Что же касается птицы, то приходит мгновение, когда она должна улетать, и птица ясно понимает все так, как есть – понимает, что, улетая, она оставляет все ей знакомое, и неизвестно, что ее ожидает; тем не менее послушная птица мгновенно отправляется в путь: в простоте, благодаря всецелому послушанию, она знает лишь одно, но знает несомненно – что именно теперь для этого настало мгновение. Когда птица встречается с неприветливостью этой жизни, когда на нее сваливаются неприятности и невзгоды, когда она каждое утро находит свое гнездо сломанным: послушная птица вновь принимается за работу с той же охотой и старанием, как и в первый раз; в простоте, благодаря всецелому послушанию, она знает лишь одно, но знает несомненно, – что это ее работа, что именно она должна это делать. – Когда птице случается столкнуться со злобой этого мира, когда маленькой певчей птице, которая поет во славу Божию, приходится смиряться с тем, что шаловливый ребенок развлекается, передразнивая ее и стремясь тем самым, насколько возможно, нарушить торжественность ее пения; или когда одинокая птица находит себе любимое место, любимую ветвь, на которой она особенно любит сидеть, лелея, быть может, переполняющие ее драгоценные воспоминания, – и вот появляется человек, который находит радость в том, чтобы – бросив в нее камень или как-то иначе – согнать ее с этого места, человек, который, увы, столь же неутомим в делании злого, сколь птица, которую он прогоняет и отпугивает, неутомима в своих попытках вернуться к тому, что она любит, вернуться на старое место: послушная птица смиряется абсолютно со всем; благодаря всецелому послушанию она знает лишь одно, но знает несомненно – что все это не касается ее на самом деле, что все это касается ее лишь фигурально, или вернее – что ее во всем этом касается – но касается непреложно – лишь то, чтобы в совершенном послушании Богу смириться с этим.

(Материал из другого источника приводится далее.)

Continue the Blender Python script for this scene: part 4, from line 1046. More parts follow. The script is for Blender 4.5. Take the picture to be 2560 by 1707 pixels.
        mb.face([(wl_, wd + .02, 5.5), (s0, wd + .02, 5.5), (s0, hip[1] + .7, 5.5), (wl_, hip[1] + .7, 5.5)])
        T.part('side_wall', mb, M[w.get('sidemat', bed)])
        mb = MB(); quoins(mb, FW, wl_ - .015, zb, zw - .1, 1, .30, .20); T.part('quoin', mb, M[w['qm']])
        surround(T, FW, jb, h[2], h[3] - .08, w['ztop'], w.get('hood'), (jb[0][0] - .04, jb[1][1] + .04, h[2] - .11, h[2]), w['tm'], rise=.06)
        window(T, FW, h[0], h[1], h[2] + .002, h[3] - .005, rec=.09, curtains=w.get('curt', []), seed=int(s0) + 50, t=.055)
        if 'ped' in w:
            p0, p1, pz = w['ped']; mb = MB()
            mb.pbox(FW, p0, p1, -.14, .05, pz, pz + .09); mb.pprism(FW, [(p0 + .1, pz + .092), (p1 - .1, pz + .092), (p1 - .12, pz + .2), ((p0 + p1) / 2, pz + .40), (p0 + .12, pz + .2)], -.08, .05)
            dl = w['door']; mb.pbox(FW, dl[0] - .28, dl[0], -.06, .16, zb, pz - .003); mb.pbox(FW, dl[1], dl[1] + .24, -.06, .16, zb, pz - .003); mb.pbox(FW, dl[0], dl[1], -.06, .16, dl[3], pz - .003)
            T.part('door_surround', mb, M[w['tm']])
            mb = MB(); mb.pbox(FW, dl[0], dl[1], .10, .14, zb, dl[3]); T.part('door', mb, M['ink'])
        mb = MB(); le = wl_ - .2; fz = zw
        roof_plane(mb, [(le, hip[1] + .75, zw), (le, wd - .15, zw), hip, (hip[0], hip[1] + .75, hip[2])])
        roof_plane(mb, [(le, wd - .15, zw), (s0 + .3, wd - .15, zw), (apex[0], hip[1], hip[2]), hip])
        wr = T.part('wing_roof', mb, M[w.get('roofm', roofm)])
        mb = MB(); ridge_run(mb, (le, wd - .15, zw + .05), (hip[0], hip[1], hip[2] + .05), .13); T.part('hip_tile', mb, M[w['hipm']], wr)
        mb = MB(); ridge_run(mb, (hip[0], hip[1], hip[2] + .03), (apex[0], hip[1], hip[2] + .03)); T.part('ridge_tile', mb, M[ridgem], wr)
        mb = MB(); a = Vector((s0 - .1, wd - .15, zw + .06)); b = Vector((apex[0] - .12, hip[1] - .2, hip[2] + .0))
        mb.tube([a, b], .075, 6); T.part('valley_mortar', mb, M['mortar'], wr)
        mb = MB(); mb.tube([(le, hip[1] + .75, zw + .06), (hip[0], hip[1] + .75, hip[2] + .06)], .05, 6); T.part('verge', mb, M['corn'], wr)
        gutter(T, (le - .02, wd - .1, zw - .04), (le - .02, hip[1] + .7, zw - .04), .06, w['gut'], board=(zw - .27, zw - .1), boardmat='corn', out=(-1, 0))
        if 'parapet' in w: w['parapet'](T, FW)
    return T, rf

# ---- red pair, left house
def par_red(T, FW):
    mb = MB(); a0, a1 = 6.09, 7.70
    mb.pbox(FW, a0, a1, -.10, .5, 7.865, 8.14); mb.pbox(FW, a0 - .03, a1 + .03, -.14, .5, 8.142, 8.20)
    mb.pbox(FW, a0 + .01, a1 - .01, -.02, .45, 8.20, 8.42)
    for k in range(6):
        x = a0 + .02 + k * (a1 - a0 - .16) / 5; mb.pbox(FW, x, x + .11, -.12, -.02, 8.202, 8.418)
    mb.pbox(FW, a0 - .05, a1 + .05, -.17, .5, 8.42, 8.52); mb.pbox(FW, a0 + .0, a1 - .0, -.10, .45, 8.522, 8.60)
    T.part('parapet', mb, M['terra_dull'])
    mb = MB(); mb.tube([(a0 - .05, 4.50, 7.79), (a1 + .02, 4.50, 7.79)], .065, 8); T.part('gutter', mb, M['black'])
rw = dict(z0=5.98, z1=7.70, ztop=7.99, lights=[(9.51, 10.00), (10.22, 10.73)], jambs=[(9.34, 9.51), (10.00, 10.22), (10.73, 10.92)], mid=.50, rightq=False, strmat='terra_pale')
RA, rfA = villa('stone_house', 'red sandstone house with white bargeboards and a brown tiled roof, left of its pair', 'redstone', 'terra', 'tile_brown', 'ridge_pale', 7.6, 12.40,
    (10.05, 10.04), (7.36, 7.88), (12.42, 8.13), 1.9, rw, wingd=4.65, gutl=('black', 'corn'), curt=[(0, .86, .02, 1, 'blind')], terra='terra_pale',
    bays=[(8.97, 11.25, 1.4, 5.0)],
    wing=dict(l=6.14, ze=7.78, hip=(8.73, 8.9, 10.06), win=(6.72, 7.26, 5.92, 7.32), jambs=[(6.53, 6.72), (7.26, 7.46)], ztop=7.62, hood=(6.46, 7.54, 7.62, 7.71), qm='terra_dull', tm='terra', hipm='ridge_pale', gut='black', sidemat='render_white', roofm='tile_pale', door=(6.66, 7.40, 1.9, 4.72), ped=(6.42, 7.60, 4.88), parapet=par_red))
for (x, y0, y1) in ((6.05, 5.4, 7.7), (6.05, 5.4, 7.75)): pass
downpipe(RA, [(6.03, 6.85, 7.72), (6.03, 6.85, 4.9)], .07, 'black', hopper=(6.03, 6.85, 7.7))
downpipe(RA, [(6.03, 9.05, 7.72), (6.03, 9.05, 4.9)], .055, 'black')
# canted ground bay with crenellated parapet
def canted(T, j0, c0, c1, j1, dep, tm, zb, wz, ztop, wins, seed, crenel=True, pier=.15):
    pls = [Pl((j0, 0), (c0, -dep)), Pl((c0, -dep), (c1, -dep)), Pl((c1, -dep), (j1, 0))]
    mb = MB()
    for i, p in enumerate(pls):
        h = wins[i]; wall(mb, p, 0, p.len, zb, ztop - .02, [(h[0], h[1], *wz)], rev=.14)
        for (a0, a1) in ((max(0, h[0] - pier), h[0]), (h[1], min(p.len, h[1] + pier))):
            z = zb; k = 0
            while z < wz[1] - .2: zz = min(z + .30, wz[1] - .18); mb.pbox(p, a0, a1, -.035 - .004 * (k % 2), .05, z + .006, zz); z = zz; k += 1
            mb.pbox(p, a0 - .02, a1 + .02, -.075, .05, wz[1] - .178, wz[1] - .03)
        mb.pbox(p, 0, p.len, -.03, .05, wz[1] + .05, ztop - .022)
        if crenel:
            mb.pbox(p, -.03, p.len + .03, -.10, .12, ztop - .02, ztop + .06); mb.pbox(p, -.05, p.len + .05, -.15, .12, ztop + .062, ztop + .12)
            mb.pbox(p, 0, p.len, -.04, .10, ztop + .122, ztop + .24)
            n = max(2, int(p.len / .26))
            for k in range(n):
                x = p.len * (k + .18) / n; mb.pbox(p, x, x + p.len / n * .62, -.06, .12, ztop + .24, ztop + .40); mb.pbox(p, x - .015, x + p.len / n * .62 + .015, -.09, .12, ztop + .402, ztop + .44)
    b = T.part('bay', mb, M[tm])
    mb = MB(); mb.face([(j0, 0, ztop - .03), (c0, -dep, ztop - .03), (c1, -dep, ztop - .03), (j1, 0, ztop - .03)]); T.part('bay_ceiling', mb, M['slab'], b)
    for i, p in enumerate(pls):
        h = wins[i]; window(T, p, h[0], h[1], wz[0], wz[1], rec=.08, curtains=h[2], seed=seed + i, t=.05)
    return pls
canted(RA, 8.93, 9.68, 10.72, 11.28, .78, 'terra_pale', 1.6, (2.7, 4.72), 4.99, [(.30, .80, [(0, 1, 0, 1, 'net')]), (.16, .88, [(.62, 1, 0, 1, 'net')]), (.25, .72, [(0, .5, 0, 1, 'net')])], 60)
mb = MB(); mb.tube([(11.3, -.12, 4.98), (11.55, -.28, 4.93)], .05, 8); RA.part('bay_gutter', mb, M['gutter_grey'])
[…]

Таковы лилия и птица, у которых мы должны учиться. И ты не должен говорить: «Лилии и птице легко быть послушными, они ведь не могут ничего другого, или они не могут иначе; служить при этом примером послушания – значит из необходимости делать добродетель». Ты не должен так говорить, ты вообще не должен ничего говорить, ты должен молчать и слушаться, ведь если лилия и птица и в самом деле делают из необходимости добродетель, то, может быть, и тебе удастся сделать из необходимости добродетель. Ведь и ты подвержен необходимости; и Божия воля совершается неизбежно, – так стремись же сделать добродетель из необходимости, во всецелом послушании исполняя волю Божию. Воля Божия совершается неизбежно – так старайся делать добродетель из необходимости, во всецелом послушании смиряясь пред волей Божией: в послушании настолько всецелом, чтобы в отношении исполнения воли Божией и смирения перед ней ты поистине мог о себе сказать: я не могу ничего другого, я не могу иначе.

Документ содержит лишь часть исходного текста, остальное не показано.